Although federal mining laws require companies to restore land to its approximate original contour, companies have received permits to dump tons of excess rock and dirt into valley streams.

``Some believe that reasonably priced energy from coal requires cheap disposal of the vast amounts of waste material created when mountaintops are removed to get at the natural resource,'' Haden wrote in Wednesday's ruling.

``Congress did not, however, authorize cheap waste disposal when it passed the Clean Water Act,'' he wrote.

Haden had also ruled in 1999 that dumping mine waste in streams violated federal law. The 4th U.S. Circuit Court of Appeals overturned that ruling, saying Haden lacked jurisdiction because the underlying lawsuit in that case involved a state agency.

Haden's latest ruling stemmed from a lawsuit filed against the corps in February by Kentuckians for the Commonwealth.

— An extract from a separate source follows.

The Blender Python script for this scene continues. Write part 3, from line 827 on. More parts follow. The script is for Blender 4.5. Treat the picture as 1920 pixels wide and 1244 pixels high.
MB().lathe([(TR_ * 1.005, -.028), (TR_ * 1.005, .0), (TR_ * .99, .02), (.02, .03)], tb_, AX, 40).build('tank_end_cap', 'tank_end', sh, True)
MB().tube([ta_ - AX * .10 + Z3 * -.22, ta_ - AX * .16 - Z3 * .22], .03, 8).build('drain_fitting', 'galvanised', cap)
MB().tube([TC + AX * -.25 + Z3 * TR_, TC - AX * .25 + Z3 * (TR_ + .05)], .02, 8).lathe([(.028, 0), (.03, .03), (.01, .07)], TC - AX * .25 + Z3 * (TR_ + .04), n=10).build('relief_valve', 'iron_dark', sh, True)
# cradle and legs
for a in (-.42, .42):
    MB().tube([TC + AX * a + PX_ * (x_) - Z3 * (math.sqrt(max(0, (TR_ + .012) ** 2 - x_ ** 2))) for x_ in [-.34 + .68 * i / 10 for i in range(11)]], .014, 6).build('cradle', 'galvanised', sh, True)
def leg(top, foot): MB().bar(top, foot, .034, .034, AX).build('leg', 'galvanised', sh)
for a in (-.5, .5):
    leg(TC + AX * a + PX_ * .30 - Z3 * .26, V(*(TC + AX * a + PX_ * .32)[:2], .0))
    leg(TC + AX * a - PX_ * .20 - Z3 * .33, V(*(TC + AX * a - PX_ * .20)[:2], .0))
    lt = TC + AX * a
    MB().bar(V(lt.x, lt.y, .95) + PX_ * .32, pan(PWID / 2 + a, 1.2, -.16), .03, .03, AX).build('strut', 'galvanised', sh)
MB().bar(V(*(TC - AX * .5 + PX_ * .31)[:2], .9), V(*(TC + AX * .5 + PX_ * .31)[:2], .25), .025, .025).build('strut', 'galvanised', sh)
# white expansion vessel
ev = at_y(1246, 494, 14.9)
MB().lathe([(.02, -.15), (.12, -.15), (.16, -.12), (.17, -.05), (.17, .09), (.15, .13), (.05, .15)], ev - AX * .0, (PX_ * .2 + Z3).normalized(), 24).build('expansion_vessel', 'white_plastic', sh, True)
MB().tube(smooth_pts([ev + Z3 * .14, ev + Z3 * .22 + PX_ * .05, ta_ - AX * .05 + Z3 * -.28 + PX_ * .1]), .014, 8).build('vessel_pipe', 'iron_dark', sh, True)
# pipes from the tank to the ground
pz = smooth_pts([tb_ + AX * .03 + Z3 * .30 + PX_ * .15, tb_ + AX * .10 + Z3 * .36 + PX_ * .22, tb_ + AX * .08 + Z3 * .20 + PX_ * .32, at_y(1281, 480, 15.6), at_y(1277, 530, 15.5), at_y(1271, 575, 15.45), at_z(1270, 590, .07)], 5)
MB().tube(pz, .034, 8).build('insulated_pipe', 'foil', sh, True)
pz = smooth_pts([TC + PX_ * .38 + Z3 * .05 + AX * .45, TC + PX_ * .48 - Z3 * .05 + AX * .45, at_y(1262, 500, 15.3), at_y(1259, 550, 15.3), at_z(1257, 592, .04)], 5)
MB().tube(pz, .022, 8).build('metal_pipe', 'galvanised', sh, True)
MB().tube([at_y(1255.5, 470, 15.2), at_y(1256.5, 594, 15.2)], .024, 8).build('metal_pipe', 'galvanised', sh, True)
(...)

The group sued to halt Beechfork Processing Inc.'s mountaintop removal mine in Martin County, Ky. The excess rock and soil from the mine would bury more than six miles of stream.

The lawsuit was filed in West Virginia because the corps' Huntington bureau, which covers West Virginia and parts of Kentucky and Ohio, issued the permit.

``I think Judge Haden was predisposed to do what he did,'' said Bill Caylor of the Kentucky Coal Association, which intervened in the lawsuit.

``Either the judge's ruling will be overturned or the Appalachian coal industry will be shut down,'' he said.

Corps spokesman Steve Wright said agency officials were reviewing the ruling. He said at least 10 federal permits are pending for West Virginia mines and nine for Kentucky mines.